You may be tempted to start the school year by taking the reins of the classroom and setting firm rules and policies—but a heavy-handed approach can backfire, leading to constant power struggles for the rest of the year. Be careful that you don’t “unwittingly engage in a negative reinforcement pattern,” researchers caution in a 2016 study, since frequently reprimanding students in front of their peers can cause them to withdraw, creating a cold or even combative environment.

Instead, share the space: Invite students to take responsibility for how the classroom is run. It’s often more effective when “classroom rules are negotiated instead of imposed,” researchers explain in a 2016 meta-analysis of effective classroom management strategies, arguing for an approach that invites students to cocreate classroom rules.

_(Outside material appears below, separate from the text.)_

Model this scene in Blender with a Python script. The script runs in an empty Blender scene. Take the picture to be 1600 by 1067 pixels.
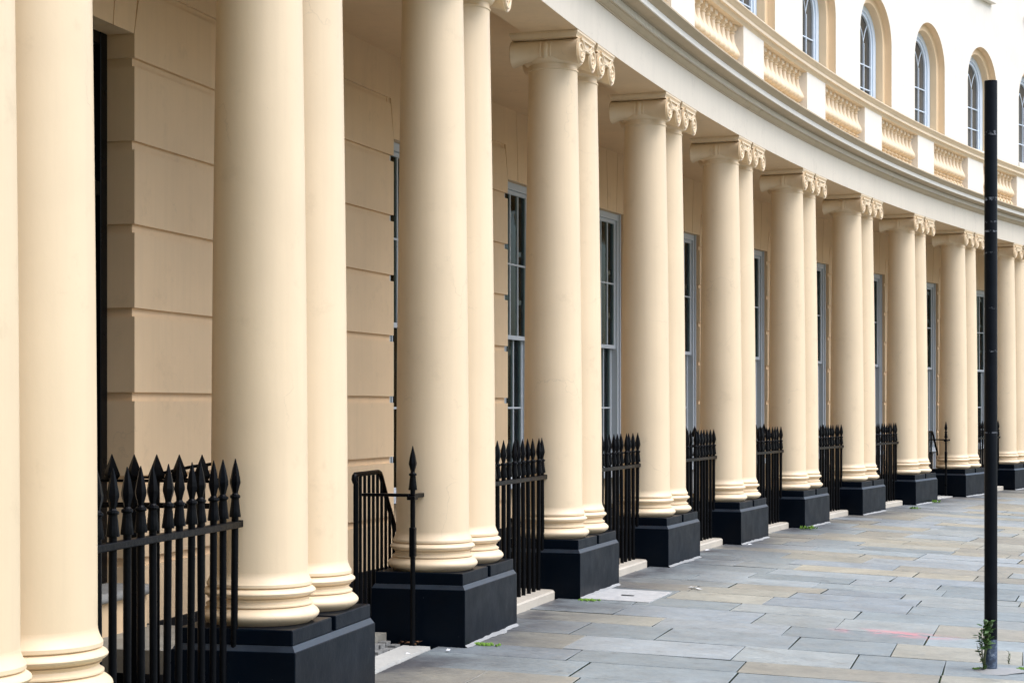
import bpy, bmesh, math, random
from math import sin, cos, pi, radians, hypot
random.seed(7)
# ------------------------------------------------------------------ geometry of the crescent
F, HZ = 2882.81, 635.416                     # focal length and horizon row of the photograph (1600 x 1067)
CX, CY, R = 82.65721, -9.66291, 85.82061     # circle through the front of the plinths, metres
T0, DT = 2.91189, -0.03701
BAY = abs(DT) * R
GR = 0.035                                   # cross fall of the pavement
SHIFT = {-1: -0.095, 0: -.072, 1: -.035, 2: .010, 3: .046, 4: .048, 5: .061, 6: .065, 7: .018, 8: -.054, 9: -.079, 10: -.08}
# centres of the window bays on the house wall, in bays
CEN = {-4: -3.5, -3: -2.5, -2: -1.5, -1: -.5, 0: .5, 1: 1.495, 2: 2.495, 3: 3.512, 4: 4.505, 5: 5.486, 6: 6.472, 7: 7.442, 8: 8.388, 9: 9.335, 10: 10.295, 11: 11.25, 12: 12.2, 13: 13.15, 14: 14.1}
WO = 2.35                                    # the house wall stands this far behind the plinth fronts
def ang(s): return T0 - s / R
def W(s, o, z):                              # arc length, offset away from the street, height -> world
    t = ang(s); r = R + o
    return (CX + r * cos(t), CY + r * sin(t), z)
def rot(s): return ang(s) - pi / 2
C = bpy.context.scene.collection

# ------------------------------------------------------------------ materials
def newmat(name):
    m = bpy.data.materials.new(name); m.use_nodes = True
    nt = m.node_tree; b = nt.nodes['Principled BSDF']
    return m, nt, b
def noise(nt, scale, detail=4, rough=.55, stretch=None, coord=None):
    g = nt.nodes.new('ShaderNodeNewGeometry'); out = g.outputs['Position']
    if stretch:
        mp = nt.nodes.new('ShaderNodeMapping'); mp.inputs['Scale'].default_value = stretch
        nt.links.new(out, mp.inputs['Vector']); out = mp.outputs['Vector']
    n = nt.nodes.new('ShaderNodeTexNoise'); n.inputs['Scale'].default_value = scale
    n.inputs['Detail'].default_value = detail; n.inputs['Roughness'].default_value = rough
    nt.links.new(out, n.inputs['Vector'])
    return n.outputs['Fac']
def ramp(nt, fac, stops):
    r = nt.nodes.new('ShaderNodeValToRGB')
    while len(r.color_ramp.elements) > len(stops): r.color_ramp.elements.remove(r.color_ramp.elements[-1])
    while len(r.color_ramp.elements) < len(stops): r.color_ramp.elements.new(.5)
    for e, (p, c) in zip(r.color_ramp.elements, stops):
        e.position = p; e.color = (c[0], c[1], c[2], 1) if not isinstance(c, (int, float)) else (c, c, c, 1)
    nt.links.new(fac, r.inputs['Fac'])
    return r.outputs['Color']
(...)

It doesn’t have to be a free-for-all. At the beginning of the year, Bobby Shaddox, a seventh-grade social studies teacher in Portland, Maine, invites students to identify 10 adjectives that describe a smooth-running classroom. Students offer words like “focused,” “considerate,” and “resourceful,” which Shaddox then displays on the board to refer to throughout the school year. “It helps us own the behavior in the classroom,” Shaddox says. “Instead of a top-down list of rules that a teacher gives a class, these are words that we generated together. These are words that we believe in.”

6. Be the Calmness They Need 

There will be a few students whose mission is to get under your skin. But escalating tense situations and reacting to every provocation is more often than not a mistake, according to a 2021 study. That’s because “emotions are contagious,” say researchers, and negative emotions displayed by the teacher can have long-lasting, pass-along effects.

When students push your buttons, try your best to tap into your reservoir of compassion and empathy, suggests Amanda Morin, an educator and director of thought leadership at Understood.org. Take a moment to catch your breath, regroup, and then try to look for the reason behind the student’s behavior by asking questions like “Is something bothering you?” and “Are you OK?” Doing so shows that you care about them personally and can look past the choices they make.

It’s not easy, of course, and it helps to come mentally prepared for conflict avoidance on the first day of school. “Think through scenarios that might happen in your classroom and how you want to respond before the start of the year,” suggests high school teacher and instructional coach Emily Terwilliger. The internal role-playing will pay dividends, providing you with a script to rely on when the going gets tough—and giving you a chance to ”make those first redirects and interventions less intimidating.”